INTERVIEWER: Do you think there's a way that the roles have been turned...are the Serbian refugees being used as weapons or tools?

FRELICK: Well, I don't know whether it's a weapon or tool, in so far as there isn't sort of a war going on now between armies. There isn't fighting in that way. But what it is, is a knock on the door at night if you're a Serb living in Pristina. To have thugs essentially, I think, Albanian thugs, knock on your door, threaten you, tell you to leave, and that's ethnic cleansing. It's done door to door, person to person, through threats. And here, again, I think to understand the distinction, in the classic case, refugees have been considered to be well found - have - people with a well founded fear of persecution. And there's a notion that war refugees didn't qualify under the refugee convention, the 1951 refugee convention, because they aren't being individually persecuted. They were just displaced as a result of war.

Now, however, with ethnic cleansing, with this new sort of approach to warfare in the world today, you can have war visited on large numbers of people, but it is persecution now. It's persecution, it may not be visited on you as an individual because of your particular belief, but it could be visited on you because of your last name, because of your nominal religious affiliation, and it can result in little more than that, and you can be persecuted en-mass, whole villages, whole apartment blocks, or the people that happen, the minority living in a village.

INTERVIEWER: What happens to refugees once they are forced from their homes? Where do they go, how are they taken care of?

FRELICK: At the end of the Cold war, there was a dramatic change in the way the international community approached the refugee question.

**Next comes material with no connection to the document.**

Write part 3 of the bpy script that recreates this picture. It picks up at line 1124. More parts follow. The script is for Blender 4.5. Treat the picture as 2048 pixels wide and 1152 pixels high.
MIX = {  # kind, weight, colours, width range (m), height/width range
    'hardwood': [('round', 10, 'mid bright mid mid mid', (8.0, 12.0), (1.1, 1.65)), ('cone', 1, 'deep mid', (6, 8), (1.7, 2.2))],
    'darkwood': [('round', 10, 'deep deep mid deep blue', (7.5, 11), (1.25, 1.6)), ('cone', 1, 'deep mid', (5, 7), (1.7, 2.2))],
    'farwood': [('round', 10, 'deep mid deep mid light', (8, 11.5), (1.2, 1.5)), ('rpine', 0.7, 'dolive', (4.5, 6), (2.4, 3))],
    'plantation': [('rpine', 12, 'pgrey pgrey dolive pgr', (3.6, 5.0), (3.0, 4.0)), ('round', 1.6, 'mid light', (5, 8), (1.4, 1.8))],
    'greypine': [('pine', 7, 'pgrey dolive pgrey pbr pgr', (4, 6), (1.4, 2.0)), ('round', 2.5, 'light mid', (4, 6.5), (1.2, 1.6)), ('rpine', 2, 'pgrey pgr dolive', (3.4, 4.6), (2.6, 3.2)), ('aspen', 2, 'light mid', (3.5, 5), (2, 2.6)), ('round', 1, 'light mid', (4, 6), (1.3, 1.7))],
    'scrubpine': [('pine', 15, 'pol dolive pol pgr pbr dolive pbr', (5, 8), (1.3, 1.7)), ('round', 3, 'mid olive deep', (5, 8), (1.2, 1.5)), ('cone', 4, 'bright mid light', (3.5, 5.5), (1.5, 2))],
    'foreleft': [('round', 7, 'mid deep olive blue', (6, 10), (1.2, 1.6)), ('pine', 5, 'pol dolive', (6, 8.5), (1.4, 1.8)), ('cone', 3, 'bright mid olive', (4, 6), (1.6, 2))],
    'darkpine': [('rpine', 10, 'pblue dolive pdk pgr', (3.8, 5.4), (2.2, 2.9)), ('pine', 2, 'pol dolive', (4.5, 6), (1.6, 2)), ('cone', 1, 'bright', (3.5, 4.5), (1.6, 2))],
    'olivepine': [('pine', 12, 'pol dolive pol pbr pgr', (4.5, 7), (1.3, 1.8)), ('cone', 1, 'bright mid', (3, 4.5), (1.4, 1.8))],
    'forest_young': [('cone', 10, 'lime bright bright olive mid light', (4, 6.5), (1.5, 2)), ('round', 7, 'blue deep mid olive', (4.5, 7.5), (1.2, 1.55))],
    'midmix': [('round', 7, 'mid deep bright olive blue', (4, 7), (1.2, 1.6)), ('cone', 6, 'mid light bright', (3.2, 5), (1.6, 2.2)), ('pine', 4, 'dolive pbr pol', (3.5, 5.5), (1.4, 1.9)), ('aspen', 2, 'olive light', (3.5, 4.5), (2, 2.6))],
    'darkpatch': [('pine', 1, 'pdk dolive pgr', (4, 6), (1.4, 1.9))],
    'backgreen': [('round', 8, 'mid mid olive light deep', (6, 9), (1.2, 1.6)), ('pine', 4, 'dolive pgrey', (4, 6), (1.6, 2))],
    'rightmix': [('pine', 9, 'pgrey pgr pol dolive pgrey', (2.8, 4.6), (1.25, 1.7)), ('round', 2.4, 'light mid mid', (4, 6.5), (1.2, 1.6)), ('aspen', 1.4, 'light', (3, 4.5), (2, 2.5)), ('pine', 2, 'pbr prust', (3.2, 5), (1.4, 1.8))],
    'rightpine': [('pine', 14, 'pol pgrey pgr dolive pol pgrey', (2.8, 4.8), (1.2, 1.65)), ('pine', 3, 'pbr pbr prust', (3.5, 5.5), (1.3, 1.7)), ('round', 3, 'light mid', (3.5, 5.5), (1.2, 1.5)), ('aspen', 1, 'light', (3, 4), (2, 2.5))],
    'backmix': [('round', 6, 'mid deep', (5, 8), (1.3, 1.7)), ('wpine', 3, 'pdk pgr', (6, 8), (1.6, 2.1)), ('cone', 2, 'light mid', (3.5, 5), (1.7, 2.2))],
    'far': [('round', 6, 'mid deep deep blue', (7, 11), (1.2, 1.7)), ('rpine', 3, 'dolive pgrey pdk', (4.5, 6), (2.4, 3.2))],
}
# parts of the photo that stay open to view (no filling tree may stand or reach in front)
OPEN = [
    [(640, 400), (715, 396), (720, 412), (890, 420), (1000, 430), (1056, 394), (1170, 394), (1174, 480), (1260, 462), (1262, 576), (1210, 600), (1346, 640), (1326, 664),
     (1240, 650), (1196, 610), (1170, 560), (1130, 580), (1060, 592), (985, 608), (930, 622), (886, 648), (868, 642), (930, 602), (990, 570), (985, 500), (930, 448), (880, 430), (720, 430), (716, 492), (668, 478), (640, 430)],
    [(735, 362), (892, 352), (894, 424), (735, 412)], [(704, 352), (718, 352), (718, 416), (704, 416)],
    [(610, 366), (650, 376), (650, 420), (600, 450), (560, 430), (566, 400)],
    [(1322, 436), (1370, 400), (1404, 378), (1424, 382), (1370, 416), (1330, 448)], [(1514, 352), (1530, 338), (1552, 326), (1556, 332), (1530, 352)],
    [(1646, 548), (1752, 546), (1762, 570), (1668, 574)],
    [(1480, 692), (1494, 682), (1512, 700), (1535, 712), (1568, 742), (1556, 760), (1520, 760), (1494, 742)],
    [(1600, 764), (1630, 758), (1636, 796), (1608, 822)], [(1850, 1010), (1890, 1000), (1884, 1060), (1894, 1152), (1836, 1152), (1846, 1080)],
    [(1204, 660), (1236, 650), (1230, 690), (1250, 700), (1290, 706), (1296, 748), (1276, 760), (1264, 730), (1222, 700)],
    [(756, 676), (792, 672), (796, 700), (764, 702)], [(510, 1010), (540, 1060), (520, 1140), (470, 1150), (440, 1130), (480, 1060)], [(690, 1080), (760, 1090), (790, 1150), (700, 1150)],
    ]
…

Rather than accept as a given that people would not be able to go home again, as was the case for most of the people who had fled various communist countries, the idea was that they ought to be able to return and the international community should seek their quick return, really as soon possible, to put the onus on the country of origin.

So during the Persian Gulf war, 1991, rather than allow the Kurdish refugees to go into Turkey, the international community essentially blocked their exit and created, carved out, a safe-haven zone in northern Iraq. This was really unprecedented in many respects to keep refugees at home. And in a sense almost to create internally displaced people, which are people that are, look like refugees, but they haven't crossed an international border. And this has had tremendous consequences and we're still sorting this out.

In the case of Kosovo, people did flee an international border for the most part, but again, the international community made it one of it's key points for the war, the return of those refugees as soon as possible.

Of course, all of this has an ulterior motive which is not to want to host large refugee populations in the United States, in Germany, in France, in these other countries, keep refugees where they are, keep them at home as much as possible. So there's sort of an anti-immigrant strategy, if you will, that is at work as well as trying to attenuate the causes of a refugee flow.